(Дневниковая запись от 7.12.1959)

С I по 5 декабря был с М. в Гамбурге, в связи с похоронами Янна. Произнес надгробную речь, как мы с ним обещали друг другу много лет назад. Напряженные дни, много людей. По большей части мне составлял компанию Итальяаандер. Единственный практический ум среди гамбургских литераторов. Меня удивляет, что он принял участие и в этом практическом деле, не обещавшем ему никакого выигрыша.

Янна я увидел покоящимся в музыкальной комнате, где мы часто сидели вместе. Каким же маленьким он мне показался, словно ребенок. Крупная голова лежала на старой бархатной подушке, которую М. давным-давно пожертвовал Яннам для их собаки. Как это все вписывается в картину.

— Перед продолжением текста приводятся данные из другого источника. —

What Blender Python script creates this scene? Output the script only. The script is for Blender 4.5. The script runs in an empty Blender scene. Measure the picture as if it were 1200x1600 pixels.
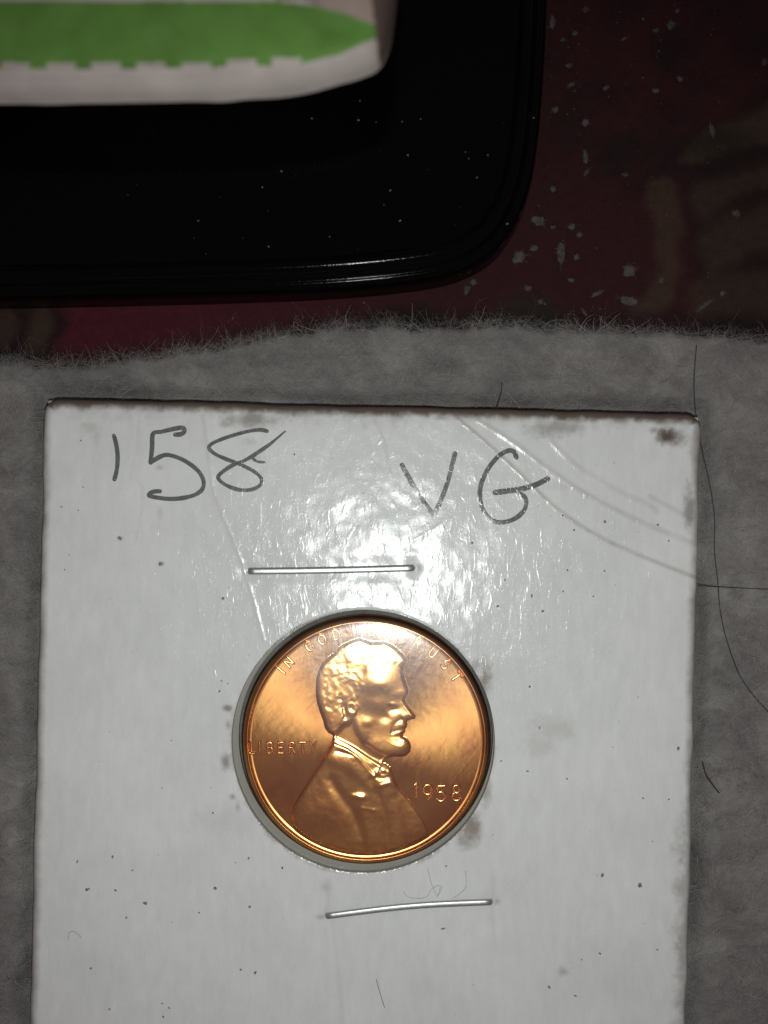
import bpy, math, random
import numpy as np
from mathutils import Vector

sc = bpy.context.scene
COL = sc.collection
sc.unit_settings.system = 'METRIC'
sc.unit_settings.scale_length = 0.01          # one unit is one centimetre

# ------------------------------------------------------------------ camera, world, lamp, exposure
D = 10.0                                       # lens above the face of the card
cd = bpy.data.cameras.new('camera')
cam = bpy.data.objects.new('camera', cd); COL.objects.link(cam)
cam.location = (0, 0, D)
cd.sensor_fit = 'VERTICAL'; cd.sensor_height = 24.0; cd.sensor_width = 18.0
cd.lens = 12.0 / (4.0 / D)
cd.clip_start = 0.05; cd.clip_end = 200
cd.dof.use_dof = True; cd.dof.focus_distance = D + 0.10; cd.dof.aperture_fstop = 0.075
sc.camera = cam

w = bpy.data.worlds.new('World'); sc.world = w; w.use_nodes = True
bg = w.node_tree.nodes['Background']
bg.inputs[0].default_value = (1.0, 0.72, 0.85, 1); bg.inputs[1].default_value = 0.125

fl = bpy.data.lights.new('phone_flash', 'SPOT')
fl.energy = 2400; fl.shadow_soft_size = 0.22; fl.color = (0.94, 1.0, 0.955); fl.spot_size = math.radians(76); fl.spot_blend = 1.0
flo = bpy.data.objects.new('phone_flash', fl); COL.objects.link(flo)
flo.location = (0.12, -0.90, D)

sc.view_settings.view_transform = 'Standard'; sc.view_settings.look = 'None'
sc.view_settings.exposure = 0.0; sc.view_settings.gamma = 1.0
sc.render.engine = 'CYCLES'
sc.cycles.max_bounces = 8; sc.cycles.transparent_max_bounces = 12
sc.cycles.caustics_reflective = False; sc.cycles.caustics_refractive = False

# ------------------------------------------------------------------ helpers
rng = np.random.default_rng(58)
random.seed(58)
PX = 0.005                                     # one photograph pixel on the face of the card, in cm

def W(x, y, z=0.0):
    k = (D - z) / D * PX
    return ((x - 600) * k, (800 - y) * k, z)
def WA(pts, z=0.0):
    a = np.asarray(pts, float); k = (D - z) / D * PX
    return np.stack([(a[:, 0] - 600) * k, (800 - a[:, 1]) * k], 1)
def zz(scale, ox, oy):
    return lambda pts: [(ox + x / scale, oy + y / scale) for x, y in pts]

def noise2(x, y, cell, seed, octaves=1, pers=0.5):
    """smooth value noise, -1..1"""
    out = np.zeros(np.broadcast(x, y).shape); amp = 1.0; tot = 0.0
    for o in range(octaves):
        r = np.random.default_rng(seed + 101 * o); L = 256
        T = r.uniform(-1, 1, (L, L))
        fx = x / cell + 37.3 * o; fy = y / cell + 11.7 * o
        ix = np.floor(fx).astype(int); iy = np.floor(fy).astype(int)
        tx = fx - ix; ty = fy - iy
        tx = tx * tx * tx * (tx * (6 * tx - 15) + 10); ty = ty * ty * ty * (ty * (6 * ty - 15) + 10)
        a = T[ix % L, iy % L]; b = T[(ix + 1) % L, iy % L]; c = T[ix % L, (iy + 1) % L]; d = T[(ix + 1) % L, (iy + 1) % L]
        out += amp * ((a * (1 - tx) + b * tx) * (1 - ty) + (c * (1 - tx) + d * tx) * ty)
        tot += amp; amp *= pers; cell = cell * 0.5
    return out / tot

def seg_dist(x, y, pts, closed=False):
    pts = list(pts)
    if closed: pts = pts + [pts[0]]
    best = np.full(x.shape, 1e18)
    for (ax, ay), (bx, by) in zip(pts[:-1], pts[1:]):
        dx, dy = bx - ax, by - ay; L = dx * dx + dy * dy + 1e-12
        t = np.clip(((x - ax) * dx + (y - ay) * dy) / L, 0, 1)
        np.minimum(best, (x - ax - t * dx) ** 2 + (y - ay - t * dy) ** 2, out=best)
    return np.sqrt(best)
def inside(x, y, pts):
    r = np.zeros(x.shape, bool); n = len(pts); j = n - 1
    for i in range(n):
        xi, yi = pts[i]; xj, yj = pts[j]
        if yi != yj:
            r ^= ((yi > y) != (yj > y)) & (x < (xj - xi) * (y - yi) / (yj - yi) + xi)
        j = i
    return r
def sdist(x, y, pts):
    d = seg_dist(x, y, pts, True)
    return np.where(inside(x, y, pts), d, -d)
def sstep(a, b, v):
    t = np.clip((v - a) / (b - a), 0, 1); return t * t * (3 - 2 * t)
def smooth_curve(pts, n=8, closed=False):
    p = [np.array(q, float) for q in pts]; out = []
    N = len(p); rngi = range(N if closed else N - 1)
    for i in rngi:
        if closed: p0, p1, p2, p3 = p[(i - 1) % N], p[i], p[(i + 1) % N], p[(i + 2) % N]
        else: p0, p1, p2, p3 = p[max(i - 1, 0)], p[i], p[i + 1], p[min(i + 2, N - 1)]
        for k in range(n):
            t = k / n
            out.append(0.5 * ((2 * p1) + (-p0 + p2) * t + (2 * p0 - 5 * p1 + 4 * p2 - p3) * t * t + (-p0 + 3 * p1 - 3 * p2 + p3) * t ** 3))
    if not closed: out.append(p[-1])
    return [tuple(q) for q in out]

def mesh_np(name, V, F, mat=None, parent=None, normals=None, attrs=None, smooth=True):
    V = np.asarray(V, np.float32); F = np.asarray(F, np.int32)
    me = bpy.data.meshes.new(name)
    me.vertices.add(len(V)); me.vertices.foreach_set('co', V.ravel())
    k = F.shape[1]
    me.loops.add(F.size); me.loops.foreach_set('vertex_index', F.ravel())
    me.polygons.add(len(F)); me.polygons.foreach_set('loop_start', np.arange(0, F.size, k, dtype=np.int32))
    me.update(calc_edges=True)
    me.polygons.foreach_set('use_smooth', np.full(len(F), smooth))
    for an, av in (attrs or {}).items():
        av = np.asarray(av, np.float32)
        if av.ndim == 1:
            at = me.attributes.new(an, 'FLOAT', 'POINT'); at.data.foreach_set('value', av)
        else:
            at = me.attributes.new(an, 'FLOAT_COLOR', 'POINT')
            at.data.foreach_set('color', np.concatenate([av, np.ones((len(av), 1), np.float32)], 1).ravel())
    if normals is not None: me.normals_split_custom_set_from_vertices(np.asarray(normals, np.float32))
    me.validate()
    o = bpy.data.objects.new(name, me); COL.objects.link(o)
    if mat: me.materials.append(mat)
    if parent: o.parent = parent
    return o
def sub(V, F, mask_f, normals=None, attrs=None):
    f = F[mask_f]; u, inv = np.unique(f, return_inverse=True)
    return V[u], inv.reshape(f.shape), (None if normals is None else normals[u]), ({k: v[u] for k, v in attrs.items()} if attrs else None)
def grid_faces(nx, ny):
    i = np.arange(nx - 1)[:, None]; j = np.arange(ny - 1)[None, :]
    a = i * ny + j
    return np.stack([a, a + ny, a + ny + 1, a + 1], -1).reshape(-1, 4)
def grid_normals(H, dx, dy):
    gx, gy = np.gradient(H, dx, dy)
    n = np.stack([-gx, -gy, np.ones_like(H)], -1); n /= np.linalg.norm(n, axis=-1, keepdims=True)
    return n.reshape(-1, 3)
def tag(o, label=None, cat=None, group=None, kind=None):
    if label: o['label'] = label
    if cat: o['category'] = cat
    if group: o['group'] = group
    if kind: o['kind'] = kind
    return o
def empty(name, loc):
    o = bpy.data.objects.new(name, None); COL.objects.link(o); o.location = loc
    o.empty_display_size = 0.2
    return o
def lathe(profile, n, cx=0, cy=0, fz=None, close=False):
    """profile [(r, z)] outward; returns V, F"""
    P = np.array(profile, float); m = len(P)
    a = np.linspace(0, 2 * math.pi, n, endpoint=False)
    V = np.stack([cx + P[None, :, 0] * np.cos(a)[:, None], cy + P[None, :, 0] * np.sin(a)[:, None],
                  np.repeat(P[None, :, 1], n, 0)], -1)
    if fz is not None: V[..., 2] += fz(a[:, None], P[None, :, 0])
    i = np.arange(n)[:, None]; j = np.arange(m - 1)[None, :]
    A = i * m + j; B = ((i + 1) % n) * m + j
    F = np.stack([A, A + 1, B + 1, B], -1).reshape(-1, 4)
    return V.reshape(-1, 3), F
def ribbon(pts, width, zf, thick=0.0015, prof='flat', taper=0.0):
    """a stroke of given width following pts (cm), lying on zf(x, y)"""
    P = np.array(pts, float); n = len(P)
    T = np.gradient(P, axis=0); T /= np.linalg.norm(T, axis=1, keepdims=True) + 1e-12
    N = np.stack([-T[:, 1], T[:, 0]], 1)
    wv = np.broadcast_to(np.asarray(width, float), (n,)).copy()
    if taper:
        s = np.linspace(0, 1, n); wv *= np.clip(np.minimum(s, 1 - s) / taper, 0.35, 1) ** 0.5
    if prof == 'flat': prf = [(-0.5, 0.8), (-0.25, 1), (0, 1), (0.25, 1), (0.5, 0.8)]
    else: prf = [(-0.5, -0.2), (-0.38, 0.70), (-0.26, 0.97), (0, 1.02), (0.26, 0.97), (0.38, 0.70), (0.5, -0.2)]
    k = len(prf); V = np.zeros((n, k, 3))
    for q, (u, h) in enumerate(prf):
        xy = P + N * (u * wv)[:, None]
        V[:, q, :2] = xy; V[:, q, 2] = zf(xy[:, 0], xy[:, 1]) + h * thick
    i = np.arange(n - 1)[:, None]; j = np.arange(k - 1)[None, :]; A = i * k + j
    F = np.stack([A, A + 1, A + k + 1, A + k], -1).reshape(-1, 4)
    # rounded ends: half discs
    VV = [V.reshape(-1, 3)]; FF = [F]; off = n * k
    for e, sg in ((0, -1), (n - 1, 1)):
        c = P[e]; t = T[e] * sg; nn = N[e]; m = 8
        ring = [c + wv[e] * 0.5 * (math.cos(a) * t + math.sin(a) * nn) for a in np.linspace(-math.pi / 2, math.pi / 2, m)]
        R = np.array([c] + ring); R3 = np.zeros((m + 1, 3)); R3[:, :2] = R
        R3[:, 2] = zf(R[:, 0], R[:, 1]) + thick * np.array([1.0] + [prf[0][1]] * m)
        inner = [c + wv[e] * 0.36 * (math.cos(a) * t + math.sin(a) * nn) for a in np.linspace(-math.pi / 2, math.pi / 2, m)]
        I = np.array(inner); I3 = np.zeros((m, 3)); I3[:, :2] = I; I3[:, 2] = zf(I[:, 0], I[:, 1]) + thick * 0.9
        VV.append(np.concatenate([R3, I3]));
        f = []
        for q in range(m - 1):
            f.append((off, off + m + 1 + q, off + m + 2 + q, off + m + 2 + q)) if False else None
            f.append((off + 1 + q, off + 2 + q, off + m + 2 + q, off + m + 1 + q))
        for q in range(0, m - 2, 2):
            f.append((off, off + m + 1 + q, off + m + 2 + q, off + m + 3 + q))
        f = [g for g in f if len(set(g)) == 4]
        FF.append(np.array(f) if sg > 0 else np.array(f)[:, ::-1]); off += 2 * m + 1
    return np.concatenate(VV), np.concatenate(FF)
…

Держался я холодно, совершенно трезво, разве что чувствовал себя немного неловко, но так было и при его жизни. Я - выгоревший человек? Разговор с Эллинор, слегка пьяной. В кладбищенской капелле приемный сын Янна играл Свелинка. Похожий на ящик гроб, как в «Реке без берегов». Молодые люди, пока несли его, трижды опускали на землю, такой он был тяжелый - очевидно, из-за цинкового вкладыша. Кто же мне говорил, что свинцовый гроб означает страх перед смертью? Хухель или Вайзенборн?

В 1924-м, в голодное для меня время, я впервые прочитал один из текстов Янна: «Ричарда III», одолженного мне Юстусом Риттером. Познакомился я с Янном в 1927-м, на вечеринке в чьей-то мастерской, где, между прочим, присутствовал Рингельнац. Я тогда был нулем. Снова мы встретились в 1949-м, и с тех пор работали вместе.

Имя Янна уже теперь обретает славу и со временем, возможно, начнет приносить доход. Он ведь больше никому не мешает. А был невыносим - даже для нас, друзей. Живи он несколько веков назад, его бы сожгли на костре - не как еретика, а потому что свойственные ему бескомпромиссность, маниакальное стремление к справедливости оказались бы слишком опасными для общества.

Бизер подарил мне дневники Бекмана. Я решил для себя, что буду впредь работать гораздо больше.

Часа два медленно бродил, один, по центру города, что подействовало на меня благотворно. На Мёнкбергерштрассе заучивал наизусть надгробную речь.

В точности как при жизни Янна, так и теперь дома у него толклись какие-то примитивные личности, беспрерывно кто-то входил или выходил. Люди, которые, возможно, очень милы, но совершенно не годятся для разговора, общения. Это мне всегда мешало. Но Янн, так сказать, нуждался в молодых людях, которые окружали бы его и смотрели на него с восхищением, пусть они и могли быть разве что таким окружением и ничем иным. Черта характера, для меня совершенно непостижимая.

И еще - большой черный ньюфаундленд, сука, в те дни страдавшая от последствий ложной беременности. Что тоже вписывается в картину.

Я спросил его жену: «Как собака?», и услышал в ответ: «Не особенно по нему скучает. Янн не умел перевоплощаться в других существ, как бы сильно не убеждали нас в этом его книги».

Итальяаандер и я до последней минуты, пока гроб не опустили в могилу, боялись, что произойдет какое-нибудь непредвиденное, смехотворное недоразумение, как всегда случалось с Янном.